Le indagini hanno fatto emergere il ruolo fondamentale svolto nella gestione del clan dalle sorelle del capo clan Vincenzo Aprea, Giuseppina Aprea, Lena Aprea ed Patrizia Aprea; le indagini hanno consentito di appurare che le predette svolgono ruoli di primo piano sia sul piano organizzativo in quanto effettuano il raccordo tra i membri detenuti dell’organizzazione e gli affiliati liberi, sia sul piano prettamente gestionale del gruppo camorristico.
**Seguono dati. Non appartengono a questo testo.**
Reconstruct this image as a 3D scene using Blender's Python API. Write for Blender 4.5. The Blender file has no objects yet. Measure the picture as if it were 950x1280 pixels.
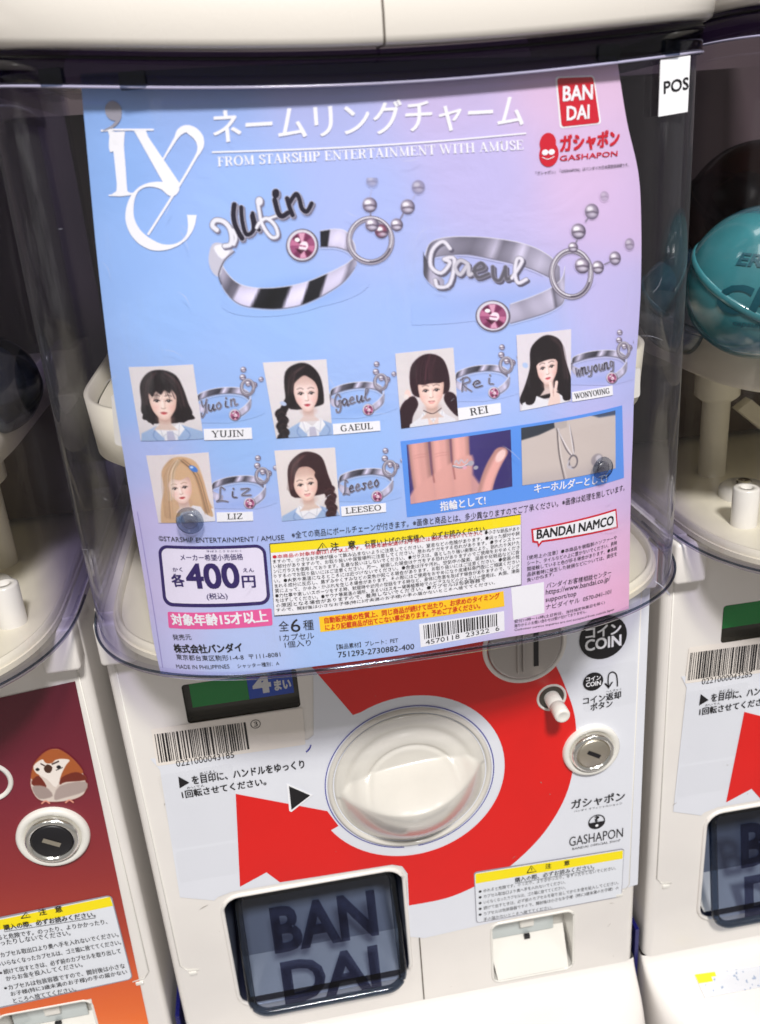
import bpy, bmesh, math, random
import numpy as np
from mathutils import Vector, Matrix
from mathutils.geometry import tessellate_polygon
from mathutils.bvhtree import BVHTree
random.seed(7); rng = np.random.default_rng(5)
SC = bpy.context.scene
COL = SC.collection
R = math.radians

# ------------------------------------------------------------------ camera
CAM_R = np.array([0.98544658, -0.15326685, -0.07351398])
CAM_U = np.array([0.12506204, 0.36080148, 0.92421955])
CAM_F = np.array([0.11512827, 0.91996281, -0.37471845])
CAM_P = np.array([-0.0542276535, -0.392353218, 0.319814596])
FPX, PW, PH = 1100.0, 950.0, 1280.0
cd = bpy.data.cameras.new('camera'); cam = bpy.data.objects.new('camera', cd); COL.objects.link(cam)
cd.sensor_fit = 'VERTICAL'; cd.sensor_height = 24.0; cd.lens = FPX/PH*24.0
cd.clip_start = 0.01; cd.clip_end = 50
M = Matrix([list(a) for a in zip(CAM_R, CAM_U, -CAM_F, CAM_P)] + [[0, 0, 0, 1]])
cam.matrix_world = M
cd.dof.use_dof = True; cd.dof.focus_distance = 0.40; cd.dof.aperture_fstop = 9.0
SC.camera = cam

# ------------------------------------------------------------------ world and lamps (main shop ceiling panel and added fill lamps)
w = bpy.data.worlds.new('World'); SC.world = w; w.use_nodes = True
bg = w.node_tree.nodes['Background']; bg.inputs[0].default_value = (1.0, 0.98, 0.965, 1); bg.inputs[1].default_value = 0.27

def area(name, loc, target, sx, sy, power, col=(1, 0.98, 0.955)):
    l = bpy.data.lights.new(name, 'AREA'); l.shape = 'RECTANGLE'; l.size = sx; l.size_y = sy; l.energy = power; l.color = col
    o = bpy.data.objects.new(name, l); COL.objects.link(o); o.location = loc
    o.rotation_euler = (Vector(target)-Vector(loc)).to_track_quat('-Z', 'Y').to_euler()
    return o
area('ceiling_and_fill_light', (0.05, -1.25, 1.55), (0, 0, 0.1), 0.24, 0.20, 38)
area('ceiling_and_fill_light', (-0.75, -1.1, 1.9), (0, 0, 0.1), 0.25, 1.3, 5)  # this and the next two are fill lamps added for softness
area('ceiling_and_fill_light', (0.95, -1.0, 1.9), (0, 0, 0.1), 0.25, 1.3, 5)
area('ceiling_and_fill_light', (0.0, 0.1, 2.1), (0, 0, 0.2), 1.4, 0.3, 6)
vs = SC.view_settings; vs.view_transform = 'Standard'; vs.look = 'None'; vs.gamma = 1; vs.use_curve_mapping = False; vs.exposure = 0.20
SC.render.engine = 'CYCLES'
SC.cycles.max_bounces = 10; SC.cycles.transparent_max_bounces = 32; SC.cycles.sample_clamp_indirect = 4

# ------------------------------------------------------------------ helpers: projection from the photograph onto the real surfaces
def ray(px, py):
    d = CAM_F + CAM_R*(px-PW/2)/FPX + CAM_U*(PH/2-py)/FPX
    return d
def hit_y(px, py, Y):
    d = ray(px, py); t = (Y-CAM_P[1])/d[1]; return CAM_P+t*d
def hit_z(px, py, Z):
    d = ray(px, py); t = (Z-CAM_P[2])/d[2]; return CAM_P+t*d

XC = -0.004
def sup(a, yb, D, n, z=0.0, N=96, e=0.0, back=None, k=0.0):
    """D-shaped outline (left end to right end round the front); back adds straight sides to y=back"""
    pts = []
    for i in range(N+1):
        t = math.pi*(1-i/N); c, s = math.cos(t), math.sin(t)
        x = XC+(a+e)*math.copysign(abs(c)**(2/n), c); y = yb-(D+e)*abs(s)**(2/n)
        pts.append((x, y))
    if back is not None:
        pts = [(XC-a-e, back)]+pts+[(XC+a+e, back)]
    if callable(k): return [(x, y, z+k(x)) for x, y in pts]
    return [(x, y, z+k*(x-XC)) for x, y in pts]

class Plane:
    """front panel of a machine: (x, z) in the machine's own frame; off = how far proud of the panel"""
    def __init__(s, dx=0.0, Y=0.0): s.dx = dx; s.Y = Y
    def inv(s, px, py):
        h = hit_y(px, py, s.Y); return (h[0]-s.dx, h[2])
    def map(s, P, off):
        P = np.asarray(P, float); return np.stack([P[:, 0], np.full(len(P), s.Y-off), P[:, 1]], 1)
    maxlen = None

class Sheet:
    """curved surface of the poster standing just inside the cover: u = arc length, v = height"""
    a, yb, D, n = 0.1375, 0.0182, 0.0975, 3.0
    maxlen = 0.006
    def __init__(s):
        X = np.linspace(XC-s.a*0.9995, XC+s.a*0.9995, 6001); s.X = X; s.Yt = s.g(X)
        d = np.hypot(np.diff(X), np.diff(s.Yt)); s.S = np.concatenate([[0], np.cumsum(d)]); s.S -= np.interp(XC, X, s.S)
    def g(s, X):
        t = np.clip(np.abs((X-XC)/s.a), 0, 1); return s.yb-s.D*(1-t**s.n)**(1/s.n)
    def inv(s, px, py):
        d = ray(px, py)
        t = np.linspace(0.2, 0.6, 1600)
        P = CAM_P[:, None]+d[:, None]*t
        f = P[1]-s.g(P[0]); ok = (np.abs(P[0]-XC) < s.a)
        i = np.argmax((f > 0) & ok); i = max(i, 1)
        k = f[i-1]/(f[i-1]-f[i]); tt = t[i-1]+(t[i]-t[i-1])*k
        Q = CAM_P+d*tt
        return (float(np.interp(Q[0], s.X, s.S)), float(Q[2]))
    def map(s, P, off):
        P = np.asarray(P, float)
        x = np.interp(P[:, 0], s.S, s.X); y = np.interp(P[:, 0], s.S, s.Yt)
        x2 = np.interp(P[:, 0]+1e-4, s.S, s.X); y2 = np.interp(P[:, 0]+1e-4, s.S, s.Yt)
        tx, ty = x2-x, y2-y; L = np.hypot(tx, ty); nx, ny = ty/L, -tx/L
        wob = 0.0007*np.sin(P[:, 1]*38+1.0)*np.sin(P[:, 0]*26+.6)          # slight ripples of the thin plastic card
        o = off+wob
        return np.stack([x+nx*o, y+ny*o, P[:, 1]], 1)

def link(o, parent=None):
    COL.objects.link(o)
    if parent is not None: o.parent = parent
    return o
def mesh(name, V, F, m, parent=None, smooth=False):
    me = bpy.data.meshes.new(name)
    me.from_pydata([tuple(map(float, v)) for v in V], [], [tuple(map(int, f)) for f in F]); me.update()
    if m: me.materials.append(m)
    if smooth:
        me.polygons.foreach_set('use_smooth', np.ones(len(me.polygons), bool))
    return link(bpy.data.objects.new(name, me), parent)
def empty(name, loc=(0, 0, 0)):
    o = bpy.data.objects.new(name, None); o.location = loc; o.empty_display_size = 0.02; COL.objects.link(o); return o
def tag(o, label=None, cat=None, group=None, kind=None):
    if label: o['label'] = label
    if cat: o['category'] = cat
    if group: o['group'] = group
    if kind: o['kind'] = kind
    return o
def lin(c):
    c = np.asarray(c, float)/255.0
    return np.where(c <= 0.04045, c/12.92, ((c+0.055)/1.055)**2.4)

# ------------------------------------------------------------------ materials
MATS = {}
def mat(name, rgb, rough=0.5, metal=0.0, coat=0.0, bump=0.0, bscale=400, var=0.0, vscale=30, spec=0.5):
    if name in MATS: return MATS[name]
    m = bpy.data.materials.new(name); m.use_nodes = True; nt = m.node_tree; b = nt.nodes['Principled BSDF']
    c = tuple(lin(rgb))+(1,)
    b.inputs['Base Color'].default_value = c; b.inputs['Roughness'].default_value = rough; b.inputs['Metallic'].default_value = metal
    b.inputs['Coat Weight'].default_value = coat; b.inputs['Coat Roughness'].default_value = 0.08; b.inputs['Specular IOR Level'].default_value = spec
    tc = nt.nodes.new('ShaderNodeTexCoord')
    if var > 0:
        n = nt.nodes.new('ShaderNodeTexNoise'); n.inputs['Scale'].default_value = vscale; n.inputs['Detail'].default_value = 6
        nt.links.new(tc.outputs['Object'], n.inputs['Vector'])
        mx = nt.nodes.new('ShaderNodeMixRGB'); mx.inputs[1].default_value = c
        mx.inputs[2].default_value = tuple(x*(1-var) for x in c[:3])+(1,)
        rp = nt.nodes.new('ShaderNodeValToRGB'); rp.color_ramp.elements[0].position = 0.42; rp.color_ramp.elements[1].position = 0.72
        nt.links.new(n.outputs['Fac'], rp.inputs[0]); nt.links.new(rp.outputs[0], mx.inputs[0]); nt.links.new(mx.outputs[0], b.inputs['Base Color'])
        mr = nt.nodes.new('ShaderNodeMapRange'); mr.inputs[3].default_value = rough*0.8; mr.inputs[4].default_value = min(1, rough*1.35)
        nt.links.new(n.outputs['Fac'], mr.inputs[0]); nt.links.new(mr.outputs[0], b.inputs['Roughness'])
    if bump > 0:
        n2 = nt.nodes.new('ShaderNodeTexNoise'); n2.inputs['Scale'].default_value = bscale; n2.inputs['Detail'].default_value = 4
        bp = nt.nodes.new('ShaderNodeBump'); bp.inputs['Strength'].default_value = bump; bp.inputs['Distance'].default_value = 0.001
        nt.links.new(tc.outputs['Object'], n2.inputs['Vector']); nt.links.new(n2.outputs['Fac'], bp.inputs['Height']); nt.links.new(bp.outputs[0], b.inputs['Normal'])
    MATS[name] = m; return m
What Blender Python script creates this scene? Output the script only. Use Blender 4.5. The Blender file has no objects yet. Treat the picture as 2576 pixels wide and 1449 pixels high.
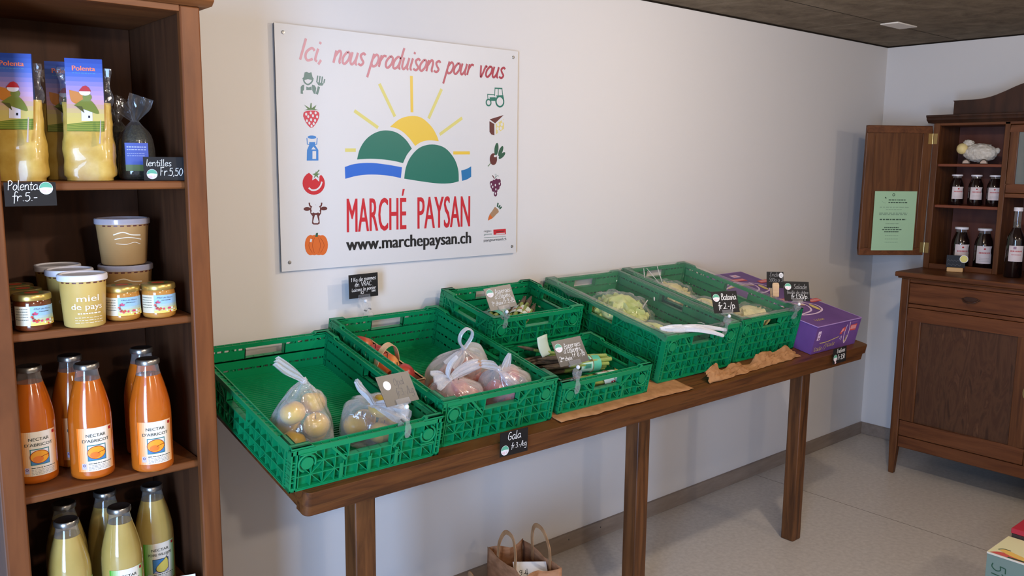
import bpy, bmesh, math, random
import numpy as np
from mathutils import Vector as V, Matrix, noise as mnoise
from mathutils.geometry import tessellate_polygon

PI = math.pi
R = random.Random(7)
SC = bpy.context.scene
COL = SC.collection

# ------------------------------------------------------------------ camera
CAM = V((0.0, -2.3405, 1.558))
YAW, PITCH, ROLL, FPX = math.radians(40.5376), math.radians(8.4698), math.radians(0.5525), 2145.8
fw = V((math.sin(YAW) * math.cos(PITCH), math.cos(YAW) * math.cos(PITCH), -math.sin(PITCH)))
rt = V((math.cos(YAW), -math.sin(YAW), 0))
up = rt.cross(fw)
rt, up = rt * math.cos(ROLL) + up * math.sin(ROLL), up * math.cos(ROLL) - rt * math.sin(ROLL)
cd = bpy.data.cameras.new('camera')
cam = bpy.data.objects.new('camera', cd)
COL.objects.link(cam)
cd.sensor_fit = 'HORIZONTAL'
cd.sensor_width = 36.0
cd.lens = FPX * 36.0 / 2576.0
cd.clip_start = 0.02
cam.matrix_world = Matrix(((rt.x, up.x, -fw.x, CAM.x), (rt.y, up.y, -fw.y, CAM.y), (rt.z, up.z, -fw.z, CAM.z), (0, 0, 0, 1)))
SC.camera = cam

# ------------------------------------------------------------------ light and exposure
SC.view_settings.view_transform = 'Standard'
SC.view_settings.look = 'None'
SC.view_settings.gamma = 1.0
SC.view_settings.use_curve_mapping = False
SC.view_settings.exposure = 1.30
SC.cycles.max_bounces = 8
SC.cycles.transparent_max_bounces = 24
SC.cycles.caustics_reflective = False
SC.cycles.caustics_refractive = False
SC.cycles.sample_clamp_indirect = 4.0

w = bpy.data.worlds.new('world')
SC.world = w
w.use_nodes = True
w.node_tree.nodes['Background'].inputs[0].default_value = (0.55, 0.72, 1.0, 1)
w.node_tree.nodes['Background'].inputs[1].default_value = 1.0


def lamp(name, loc, power, col, radius):
    d = bpy.data.lights.new(name, 'POINT')
    d.energy = power
    d.color = col
    d.shadow_soft_size = radius
    o = bpy.data.objects.new(name, d)
    o.location = loc
    COL.objects.link(o)
    return o


WARM = (1.0, 0.86, 0.72)
d = bpy.data.lights.new('ceiling_spot_light', 'SPOT')
d.energy = 14.5
d.color = (1.0, 0.90, 0.82)
d.shadow_soft_size = 0.04
d.spot_size = math.radians(60)
d.spot_blend = 0.8
o = bpy.data.objects.new('ceiling_spot_light', d)
o.location = (1.15, -2.0, 2.06)
o.rotation_euler = (V((0.70, -0.1, 1.38)) - V(o.location)).to_track_quat('-Z', 'Y').to_euler()
COL.objects.link(o)
lamp('lamp_and_fill_light', (0.35, -3.3, 2.06), 17, WARM, 0.05)  # added warm fill behind the camera, an unseen source
lamp('lamp_and_fill_light', (1.15, -2.0, 2.06), 7, WARM, 0.04)
lamp('lamp_and_fill_light', (3.1, -3.2, 2.06), 10, WARM, 0.05)  # added fill to warm the right wall and hutch, an unseen source
lamp('lamp_and_fill_light', (2.42, -1.32, 2.06), 13.5, WARM, 0.04)
# daylight through the glass door in the left wall
d = bpy.data.lights.new('daylight', 'AREA')
d.shape = 'RECTANGLE'
d.size, d.size_y = 0.9, 1.9
d.energy = 70
d.color = (0.36, 0.58, 1.0)
o = bpy.data.objects.new('daylight', d)
o.location = (-1.62, -2.75, 1.05)
o.rotation_euler = (0, -PI / 2, 0)
o.rotation_euler = V((0.36, 0.93, -0.06)).to_track_quat('-Z', 'Y').to_euler()
COL.objects.link(o)


# ------------------------------------------------------------------ helpers
def lin(c):
    out = []
    for v in c:
        v /= 255.0
        out.append(v / 12.92 if v <= 0.04045 else ((v + 0.055) / 1.055) ** 2.4)
    return out


MATS = {}


def mat(name, col, rough=0.6, spec=0.5, metal=0.0, alpha=1.0, trans=0.0, sss=0.0, coat=0.0, bump=None, ior=1.45):
    if name in MATS:
        return MATS[name]
    m = bpy.data.materials.new(name)
    m.use_nodes = True
    b = m.node_tree.nodes['Principled BSDF']
    b.inputs['Base Color'].default_value = (*lin(col), 1)
    b.inputs['Roughness'].default_value = rough
    b.inputs['Specular IOR Level'].default_value = spec
    b.inputs['Metallic'].default_value = metal
    b.inputs['Alpha'].default_value = alpha
    b.inputs['Transmission Weight'].default_value = trans
    b.inputs['Coat Weight'].default_value = coat
    b.inputs['IOR'].default_value = ior
    if sss:
        b.inputs['Subsurface Weight'].default_value = sss
        b.inputs['Subsurface Radius'].default_value = (0.02, 0.01, 0.005)
        b.inputs['Subsurface Scale'].default_value = 0.4
    if bump:
        add_bump(m, *bump)
    MATS[name] = m
    return m


def nd(m, t, **kw):
    n = m.node_tree.nodes.new(t)
    for k, v in kw.items():
        if isinstance(k, str) and k.startswith('i_'):
            n.inputs[k[2:]].default_value = v
        else:
            setattr(n, k, v)
    return n


def lk(m, a, b):
    m.node_tree.links.new(a, b)


def add_bump(m, scale, strength, dist=0.002, detail=4.0, stretch=(1, 1, 1)):
    b = m.node_tree.nodes['Principled BSDF']
    tc = nd(m, 'ShaderNodeTexCoord')
    mp = nd(m, 'ShaderNodeMapping')
    mp.inputs['Scale'].default_value = stretch
    nz = nd(m, 'ShaderNodeTexNoise')
    nz.inputs['Scale'].default_value = scale
    nz.inputs['Detail'].default_value = detail
    bp = nd(m, 'ShaderNodeBump')
    bp.inputs['Strength'].default_value = strength
    bp.inputs['Distance'].default_value = dist
    lk(m, tc.outputs['Object'], mp.inputs[0])
    lk(m, mp.outputs[0], nz.inputs['Vector'])
    lk(m, nz.outputs['Fac'], bp.inputs['Height'])
    lk(m, bp.outputs[0], b.inputs['Normal'])


def noisy(name, stops, scale=8, stretch=(1, 1, 1), rough=0.6, spec=0.5, detail=5, dist=0.0, bump=0.0, bdist=0.002, coat=0.0, nrough=0.55):
    """noise driven colour ramp; stops: [(pos, rgb)]"""
    if name in MATS:
        return MATS[name]
    m = mat(name, stops[0][1], rough, spec, coat=coat)
    b = m.node_tree.nodes['Principled BSDF']
    tc = nd(m, 'ShaderNodeTexCoord')
    mp = nd(m, 'ShaderNodeMapping')
    mp.inputs['Scale'].default_value = stretch
    nz = nd(m, 'ShaderNodeTexNoise')
    nz.inputs['Scale'].default_value = scale
    nz.inputs['Detail'].default_value = detail
    nz.inputs['Roughness'].default_value = nrough
    nz.inputs['Distortion'].default_value = dist
    rp = nd(m, 'ShaderNodeValToRGB')
    el = rp.color_ramp.elements
    while len(el) < len(stops):
        el.new(0.5)
    for e, (p, c) in zip(el, stops):
        e.position = p
        e.color = (*lin(c), 1)
    lk(m, tc.outputs['Object'], mp.inputs[0])
    lk(m, mp.outputs[0], nz.inputs['Vector'])
    lk(m, nz.outputs['Fac'], rp.inputs['Fac'])
    lk(m, rp.outputs[0], b.inputs['Base Color'])
    if bump:
        bp = nd(m, 'ShaderNodeBump')
        bp.inputs['Strength'].default_value = bump
        bp.inputs['Distance'].default_value = bdist
        lk(m, nz.outputs['Fac'], bp.inputs['Height'])
        lk(m, bp.outputs[0], b.inputs['Normal'])
    return m


def film(name, tint=(235, 235, 238), base=0.10, edge=0.55, rough=0.18, bscale=40, bstr=0.35, ior=1.45):
    """thin clear plastic: mostly see-through, milky where seen at a slant, glossy"""
    if name in MATS:
        return MATS[name]
    m = bpy.data.materials.new(name)
    m.use_nodes = True
    nt = m.node_tree
    nt.nodes.clear()
    out = nd(m, 'ShaderNodeOutputMaterial')
    tr = nd(m, 'ShaderNodeBsdfTransparent')
    tr.inputs[0].default_value = (0.97, 0.97, 0.97, 1)
    pb = nd(m, 'ShaderNodeBsdfPrincipled')
    pb.inputs['Base Color'].default_value = (*lin(tint), 1)
    pb.inputs['Roughness'].default_value = rough
    lw = nd(m, 'ShaderNodeLayerWeight')
    lw.inputs['Blend'].default_value = 0.45
    mr = nd(m, 'ShaderNodeMapRange')
    mr.inputs['To Min'].default_value = base
    mr.inputs['To Max'].default_value = edge
    tc = nd(m, 'ShaderNodeTexCoord')
    nz = nd(m, 'ShaderNodeTexNoise')
    nz.inputs['Scale'].default_value = bscale
    nz.inputs['Detail'].default_value = 3
    nz.inputs['Distortion'].default_value = 0.8
    bp = nd(m, 'ShaderNodeBump')
    bp.inputs['Strength'].default_value = bstr
    bp.inputs['Distance'].default_value = 0.004
    gl = nd(m, 'ShaderNodeBsdfGlossy')
    gl.inputs['Roughness'].default_value = 0.07
    gl.inputs['Color'].default_value = (1, 1, 1, 1)
    l5_ = nd(m, 'ShaderNodeLayerWeight')
    l5_.inputs['Blend'].default_value = 0.5
    pw = nd(m, 'ShaderNodeMath', operation='POWER')
    pw.inputs[1].default_value = 4.0
    fr = nd(m, 'ShaderNodeMath', operation='MULTIPLY_ADD')
    fr.inputs[1].default_value = 0.75 * (ior - 1.0) / 0.45
    fr.inputs[2].default_value = 0.045 * (ior - 1.0) / 0.45
    lk(m, l5_.outputs['Facing'], pw.inputs[0])
    lk(m, pw.outputs[0], fr.inputs[0])
    mx = nd(m, 'ShaderNodeMixShader')
    mx2 = nd(m, 'ShaderNodeMixShader')
    lk(m, tc.outputs['Object'], nz.inputs['Vector'])
    lk(m, nz.outputs['Fac'], bp.inputs['Height'])
    for n in (pb, gl, l5_, lw):
        lk(m, bp.outputs[0], n.inputs['Normal'])
    lk(m, lw.outputs['Facing'], mr.inputs['Value'])
    lk(m, mr.outputs[0], mx.inputs[0])
    lk(m, tr.outputs[0], mx.inputs[1])
    lk(m, pb.outputs[0], mx.inputs[2])
    lk(m, fr.outputs[0], mx2.inputs[0])
    lk(m, mx.outputs[0], mx2.inputs[1])
    lk(m, gl.outputs[0], mx2.inputs[2])
    lk(m, mx2.outputs[0], out.inputs[0])
    MATS[name] = m
    return m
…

Dalle dichiarazioni dei collaboratori e dalle indagini è emerso che il controllo delle casse del clan era demandato proprio alle sorelle Aprea le quali controllavano scrupolosamente tutte le entrate e ne gestivano anche le uscite (erano proprio loro a “fare gli stipendi” agli affiliati).

Si è dimostrato, poi, che Lena Aprea era divenuta, orami, vera e propria “portavoce ufficiale” del capoclan Vincenzo Aprea, oltre che responsabile della gestione delle piazze di spaccio del clan e che Giuseppina Aprea aveva il ruolo di dirigente della piazze di spaccio di sostanza stupefacente (soprattutto di tipo cocaina) gestite dal clan.

Nel corso dell’attività investigativa, si è potuto accertare che lo stato di detenzione degli affiliati e dei capi non ha costituito un valido deterrente, tanto che, proprio dal carcere, Vincenzo Aprea ha impartito sistematicamente mandati omicidiari; tra essi anche l’ordine di uccidere Francesco Celeste.

Ciò era possibile in quanto, durante i colloqui con i familiari e mediante l’utilizzazione di un linguaggio criptico, il capo del clan riuscivano ad essere aggiornati circa l’andamento degli affari ed impartiva ordini per la risoluzione dei “problemi”.

Proprio in conseguenza di tali indagini, ed al fine di arginare l’operatività di tale gruppo camorristico, in data odierna è stata immediatamente inoltrata richiesta di applicazione dello speciale regime detentivo del 41 bis O.P. nei confronti del predetto Vincenzo Aprea.